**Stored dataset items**
************

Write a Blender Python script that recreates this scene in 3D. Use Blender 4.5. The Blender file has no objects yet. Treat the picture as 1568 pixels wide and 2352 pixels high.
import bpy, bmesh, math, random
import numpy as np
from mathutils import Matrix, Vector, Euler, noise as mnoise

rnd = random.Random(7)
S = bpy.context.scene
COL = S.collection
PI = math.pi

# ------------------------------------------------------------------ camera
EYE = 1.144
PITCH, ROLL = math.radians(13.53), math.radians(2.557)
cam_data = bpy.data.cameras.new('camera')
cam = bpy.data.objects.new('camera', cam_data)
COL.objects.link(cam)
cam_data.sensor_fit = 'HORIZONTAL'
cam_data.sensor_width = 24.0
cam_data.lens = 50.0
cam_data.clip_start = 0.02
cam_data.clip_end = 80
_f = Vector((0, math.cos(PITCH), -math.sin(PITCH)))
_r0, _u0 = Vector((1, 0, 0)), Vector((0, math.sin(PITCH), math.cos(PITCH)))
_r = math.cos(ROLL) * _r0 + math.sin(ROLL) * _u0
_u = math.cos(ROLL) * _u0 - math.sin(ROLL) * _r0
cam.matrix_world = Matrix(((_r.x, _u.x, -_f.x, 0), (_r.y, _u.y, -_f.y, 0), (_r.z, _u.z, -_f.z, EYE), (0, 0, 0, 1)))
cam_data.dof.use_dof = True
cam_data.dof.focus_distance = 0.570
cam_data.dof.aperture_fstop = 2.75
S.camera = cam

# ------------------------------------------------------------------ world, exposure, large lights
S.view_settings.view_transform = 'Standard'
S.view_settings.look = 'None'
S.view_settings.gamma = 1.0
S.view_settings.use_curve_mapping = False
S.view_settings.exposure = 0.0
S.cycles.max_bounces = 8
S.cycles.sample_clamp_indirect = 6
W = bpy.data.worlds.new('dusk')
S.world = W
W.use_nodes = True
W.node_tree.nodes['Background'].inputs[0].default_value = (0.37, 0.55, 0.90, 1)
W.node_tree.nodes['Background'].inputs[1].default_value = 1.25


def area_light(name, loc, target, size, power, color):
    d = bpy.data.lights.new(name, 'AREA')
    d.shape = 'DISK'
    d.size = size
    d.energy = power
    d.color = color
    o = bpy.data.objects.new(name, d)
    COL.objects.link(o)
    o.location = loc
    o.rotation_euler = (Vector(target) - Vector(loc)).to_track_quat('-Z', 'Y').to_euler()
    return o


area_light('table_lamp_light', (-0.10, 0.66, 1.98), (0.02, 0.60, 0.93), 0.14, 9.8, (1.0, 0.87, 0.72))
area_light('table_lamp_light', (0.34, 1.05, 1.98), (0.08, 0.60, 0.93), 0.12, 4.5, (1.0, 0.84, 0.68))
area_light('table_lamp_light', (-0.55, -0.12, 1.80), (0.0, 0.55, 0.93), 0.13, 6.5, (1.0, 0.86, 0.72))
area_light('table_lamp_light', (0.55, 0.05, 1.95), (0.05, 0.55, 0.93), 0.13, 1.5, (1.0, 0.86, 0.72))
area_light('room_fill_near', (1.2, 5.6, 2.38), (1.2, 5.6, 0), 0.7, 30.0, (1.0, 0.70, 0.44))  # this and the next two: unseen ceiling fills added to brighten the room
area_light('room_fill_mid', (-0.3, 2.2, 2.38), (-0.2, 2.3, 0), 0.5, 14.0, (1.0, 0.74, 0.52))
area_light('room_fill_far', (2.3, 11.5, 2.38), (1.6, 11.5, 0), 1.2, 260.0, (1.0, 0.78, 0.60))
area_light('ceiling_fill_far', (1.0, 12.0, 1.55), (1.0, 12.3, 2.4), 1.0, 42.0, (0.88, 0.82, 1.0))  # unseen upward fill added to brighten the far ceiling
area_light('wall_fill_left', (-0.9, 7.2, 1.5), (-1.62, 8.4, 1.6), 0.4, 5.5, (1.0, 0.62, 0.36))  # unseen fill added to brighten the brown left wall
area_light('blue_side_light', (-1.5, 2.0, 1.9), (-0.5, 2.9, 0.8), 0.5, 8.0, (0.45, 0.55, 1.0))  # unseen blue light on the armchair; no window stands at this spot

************

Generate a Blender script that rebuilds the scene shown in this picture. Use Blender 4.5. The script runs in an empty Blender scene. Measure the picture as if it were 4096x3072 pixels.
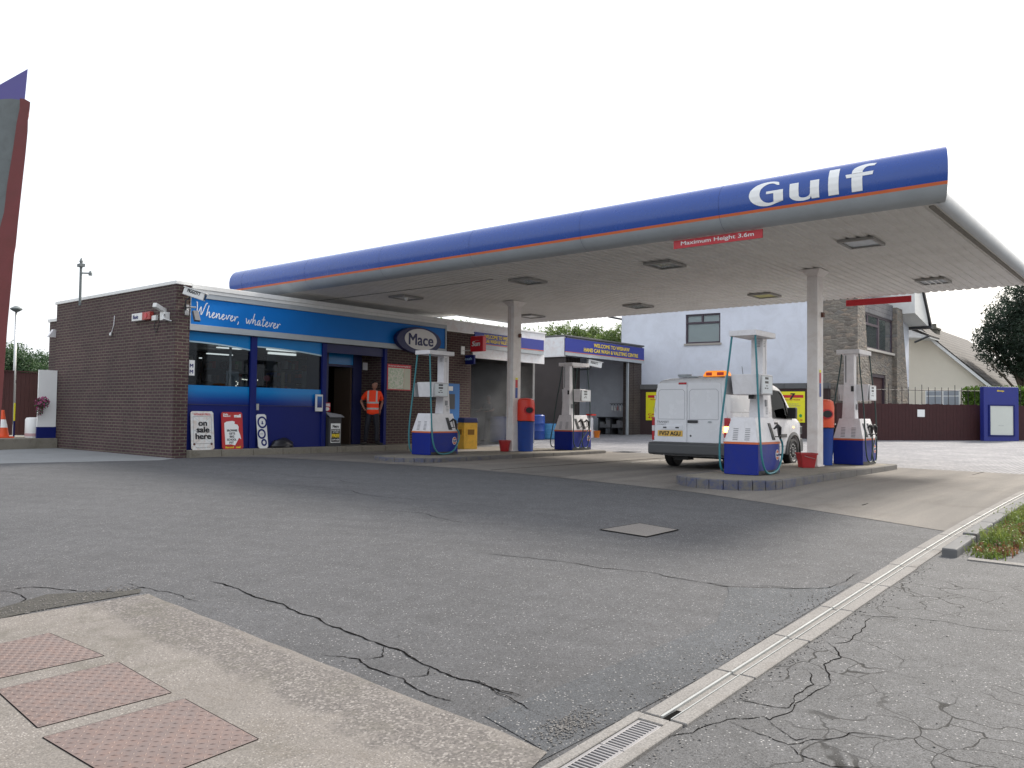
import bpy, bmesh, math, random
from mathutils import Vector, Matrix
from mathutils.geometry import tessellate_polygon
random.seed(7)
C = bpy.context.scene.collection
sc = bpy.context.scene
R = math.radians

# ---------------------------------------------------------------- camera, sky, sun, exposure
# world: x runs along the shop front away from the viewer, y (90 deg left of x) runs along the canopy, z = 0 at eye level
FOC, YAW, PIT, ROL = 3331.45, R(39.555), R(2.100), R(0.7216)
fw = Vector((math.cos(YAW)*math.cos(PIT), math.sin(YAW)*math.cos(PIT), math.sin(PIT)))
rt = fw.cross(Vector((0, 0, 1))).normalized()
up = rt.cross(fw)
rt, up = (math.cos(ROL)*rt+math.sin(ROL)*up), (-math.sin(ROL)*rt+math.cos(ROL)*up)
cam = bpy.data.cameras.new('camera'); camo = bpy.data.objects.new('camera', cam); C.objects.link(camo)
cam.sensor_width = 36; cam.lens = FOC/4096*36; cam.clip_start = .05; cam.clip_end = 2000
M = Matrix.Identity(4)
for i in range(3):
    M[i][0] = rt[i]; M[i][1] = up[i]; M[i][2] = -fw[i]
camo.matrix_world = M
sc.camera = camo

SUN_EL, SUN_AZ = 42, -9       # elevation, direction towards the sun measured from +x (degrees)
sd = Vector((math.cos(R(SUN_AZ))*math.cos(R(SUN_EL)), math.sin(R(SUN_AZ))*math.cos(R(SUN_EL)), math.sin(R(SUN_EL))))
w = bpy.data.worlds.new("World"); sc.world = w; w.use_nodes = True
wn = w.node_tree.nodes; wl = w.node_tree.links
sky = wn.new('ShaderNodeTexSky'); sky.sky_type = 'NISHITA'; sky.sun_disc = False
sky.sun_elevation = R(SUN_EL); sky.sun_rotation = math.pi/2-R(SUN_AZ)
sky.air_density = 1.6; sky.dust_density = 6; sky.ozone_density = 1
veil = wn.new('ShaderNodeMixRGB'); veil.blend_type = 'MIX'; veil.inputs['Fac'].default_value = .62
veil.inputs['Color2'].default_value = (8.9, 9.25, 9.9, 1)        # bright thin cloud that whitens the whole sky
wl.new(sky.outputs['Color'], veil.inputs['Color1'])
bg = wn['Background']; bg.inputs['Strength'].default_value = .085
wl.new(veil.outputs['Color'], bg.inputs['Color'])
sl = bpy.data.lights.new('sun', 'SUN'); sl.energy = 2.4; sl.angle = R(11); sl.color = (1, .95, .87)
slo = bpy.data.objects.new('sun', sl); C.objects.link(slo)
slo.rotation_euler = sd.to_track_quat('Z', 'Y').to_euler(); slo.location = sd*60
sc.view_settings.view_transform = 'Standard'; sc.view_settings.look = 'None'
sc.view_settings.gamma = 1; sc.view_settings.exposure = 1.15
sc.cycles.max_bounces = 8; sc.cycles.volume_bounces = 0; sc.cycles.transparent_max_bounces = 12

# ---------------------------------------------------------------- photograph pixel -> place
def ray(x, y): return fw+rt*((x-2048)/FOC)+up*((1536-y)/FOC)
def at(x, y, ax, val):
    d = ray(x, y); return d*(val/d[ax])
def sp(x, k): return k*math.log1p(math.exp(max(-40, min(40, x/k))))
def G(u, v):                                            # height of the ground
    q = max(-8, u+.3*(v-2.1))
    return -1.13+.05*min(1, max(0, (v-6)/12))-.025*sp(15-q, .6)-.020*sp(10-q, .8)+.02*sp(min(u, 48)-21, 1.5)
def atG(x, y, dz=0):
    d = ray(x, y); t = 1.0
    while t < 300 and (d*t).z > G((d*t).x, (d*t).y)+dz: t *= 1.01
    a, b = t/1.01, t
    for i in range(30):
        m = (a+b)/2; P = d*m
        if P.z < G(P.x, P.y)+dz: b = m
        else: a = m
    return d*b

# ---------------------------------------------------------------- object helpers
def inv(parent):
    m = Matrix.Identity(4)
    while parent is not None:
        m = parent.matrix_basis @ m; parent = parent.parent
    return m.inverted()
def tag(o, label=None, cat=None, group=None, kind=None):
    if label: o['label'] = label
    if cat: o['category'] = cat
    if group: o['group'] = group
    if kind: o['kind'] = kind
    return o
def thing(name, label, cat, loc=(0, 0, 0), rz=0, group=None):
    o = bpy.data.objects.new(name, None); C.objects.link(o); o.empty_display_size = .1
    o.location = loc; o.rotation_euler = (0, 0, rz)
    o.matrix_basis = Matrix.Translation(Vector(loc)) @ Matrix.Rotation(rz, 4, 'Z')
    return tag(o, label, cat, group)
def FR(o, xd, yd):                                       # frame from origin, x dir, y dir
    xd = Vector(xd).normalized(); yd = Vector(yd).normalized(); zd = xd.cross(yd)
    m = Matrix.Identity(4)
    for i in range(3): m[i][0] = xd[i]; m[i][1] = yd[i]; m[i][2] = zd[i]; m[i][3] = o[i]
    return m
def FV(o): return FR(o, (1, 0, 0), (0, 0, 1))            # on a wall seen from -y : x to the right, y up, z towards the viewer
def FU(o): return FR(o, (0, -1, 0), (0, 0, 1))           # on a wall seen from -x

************

**Task description**
Give back exactly the lines from the one that holds "Generate a Blender" to the one that holds "R = math.radians", with both ends and without the images.

**Reply to the task**
Generate a Blender script that rebuilds the scene shown in this picture. Use Blender 4.5. The script runs in an empty Blender scene. Measure the picture as if it were 4096x3072 pixels.
import bpy, bmesh, math, random
from mathutils import Vector, Matrix
from mathutils.geometry import tessellate_polygon
random.seed(7)
C = bpy.context.scene.collection
sc = bpy.context.scene
R = math.radians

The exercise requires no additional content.